On 2017-08-14 07:37, William Robison wrote:
> There is a fairly well known story that the Shawnee Chief Tecumseh
> predicted both the solar eclipse of June 16, 1806 and the New Madrid
> Earthquake of December 16, 1811, and used this to convince the Shawnee the
> gods supported war against the white man. One version of the story says
> Tecumseh knew about the eclipse in advance because he had seen it forecast
> in an almanac.
>
> I have read speculation that Twain drew upon this story for the scene in *A
> Connecticut Yankee in King Arthur's Court *in which Hank Morgan out-wizards
> Merlin by predicting a solar eclipse.
>
> Does anyone on the list know if there is evidence to support that?

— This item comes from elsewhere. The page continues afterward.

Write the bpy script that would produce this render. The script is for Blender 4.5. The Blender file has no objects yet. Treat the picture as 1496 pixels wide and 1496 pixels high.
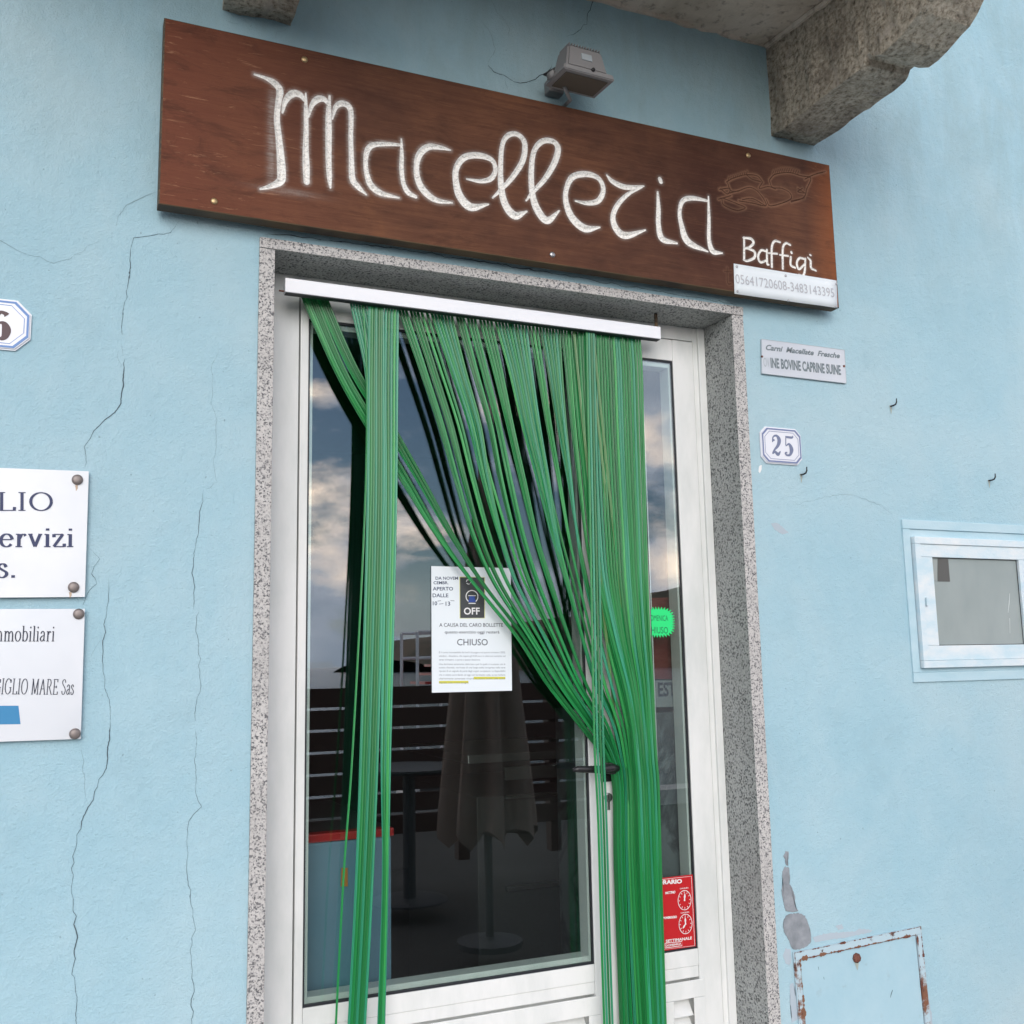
import bpy, bmesh, math, random
import numpy as np
from mathutils import Vector, Matrix, noise
R = math.radians
S = bpy.context.scene
C = S.collection
random.seed(7)

# ------------------------------------------------------------------ camera
CH, CD = 1.45, 2.2                    # camera height above the quay, distance from the wall plane (y = 0, +y goes into the house)
F = 1510.0                            # focal length in pixels of the 1496 px wide photograph
yaw, pit, rol = R(23.91), R(8.37), R(-1.122)
_f = Vector((math.sin(yaw) * math.cos(pit), math.cos(yaw) * math.cos(pit), math.sin(pit)))
_r = Vector((math.cos(yaw), -math.sin(yaw), 0)); _u = _r.cross(_f)
_r, _u = math.cos(rol) * _r + math.sin(rol) * _u, -math.sin(rol) * _r + math.cos(rol) * _u
cam = bpy.data.cameras.new('camera'); co = bpy.data.objects.new('camera', cam); C.objects.link(co)
co.matrix_world = Matrix.Translation((0, -CD, CH)) @ Matrix((_r, _u, -_f)).transposed().to_4x4()
cam.sensor_width = 36; cam.lens = 36 * F / 1496; cam.clip_start = 0.05; cam.clip_end = 6000
S.camera = co

# ------------------------------------------------------------------ light
SUN_EL, SUN_AZ = R(19), R(200)        # behind the photographer, veiled by cloud
w = bpy.data.worlds.new('World'); S.world = w; w.use_nodes = True
nt = w.node_tree; nt.nodes.clear()
def N(t, typ, **kw):
    n = t.nodes.new(typ)
    for k, v in kw.items():
        if k.startswith('_'): setattr(n, k[1:], v)
        else: n.inputs[k if not k.isdigit() else int(k)].default_value = v
    return n
out = N(nt, 'ShaderNodeOutputWorld'); bg = N(nt, 'ShaderNodeBackground'); bg.inputs[1].default_value = 0.13
sky = N(nt, 'ShaderNodeTexSky', _sky_type='NISHITA', _sun_disc=False, _sun_elevation=SUN_EL, _sun_rotation=SUN_AZ, _dust_density=.4, _ozone_density=3.0)
tc = N(nt, 'ShaderNodeTexCoord')
mp = N(nt, 'ShaderNodeMapping'); mp.inputs['Scale'].default_value = (2.2, 2.2, 4.6); mp.inputs['Location'].default_value = (9, 9, 9)
nz = N(nt, 'ShaderNodeTexNoise', Scale=1.7, Detail=8.0, Roughness=0.55)
cr = N(nt, 'ShaderNodeValToRGB'); cr.color_ramp.elements[0].position = 0.46; cr.color_ramp.elements[1].position = 0.53
mp2 = N(nt, 'ShaderNodeMapping'); mp2.inputs['Scale'].default_value = (3.2, 3.2, 6.5); mp2.inputs['Location'].default_value = (6, 6, 2)
nz2 = N(nt, 'ShaderNodeTexNoise', Scale=1.6, Detail=7.0, Roughness=0.5)
cc = N(nt, 'ShaderNodeValToRGB')
e = cc.color_ramp.elements; e[0].position = 0.38; e[0].color = (7.5, 8.8, 11.0, 1); e[1].position = 0.66; e[1].color = (42, 32, 25, 1)
m_ = e.new(0.52); m_.color = (11.5, 12.3, 14.5, 1)
mx = N(nt, 'ShaderNodeMix', _data_type='RGBA')
hz = N(nt, 'ShaderNodeSeparateXYZ'); hm = N(nt, 'ShaderNodeMapRange'); hm.inputs[1].default_value = .10; hm.inputs[2].default_value = .0; hm.inputs[3].default_value = 0; hm.inputs[4].default_value = .85
hx = N(nt, 'ShaderNodeMath', _operation='MAXIMUM')
L = nt.links.new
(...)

When this topic came up before on this list (2013-04-26, thread
entitled "Hank Morgan's Solar Eclipse,") I replied that if you read
Connecticut Yankee itself, Twain makes a joke about it directly in the text:
"You see, it was the eclipse. It came into my mind in the nick of
time, how Columbus, or Cortez, or one of those people, played an eclipse
as a saving trump once, on some savages, and I saw my chance. I could
play it myself, now, and it wouldn’t be any plagiarism, either, because
I should get it in nearly a thousand years ahead of those parties."
(Connecticut Yankee, Chapter 5)
Barbara Schmidt also noted:
> The use of the solar eclipse to prove a claim to supernatural power
> was not a new concept when Twain wrote CY. In the Iowa/California
> edition of the WORKS OF MARK TWAIN, edited by Bernard Stein, (p. 553)
> Stein points the reader to THE LIFE AND VOYAGES OF CHRISTOPHER
> COLUMBUS, Book 16, chapter 3 by Washington Irving. (Columbus
> exploited an eclipse to get natives to procure supplies for him.)
> Clemens owned a set of these books in the 1880s.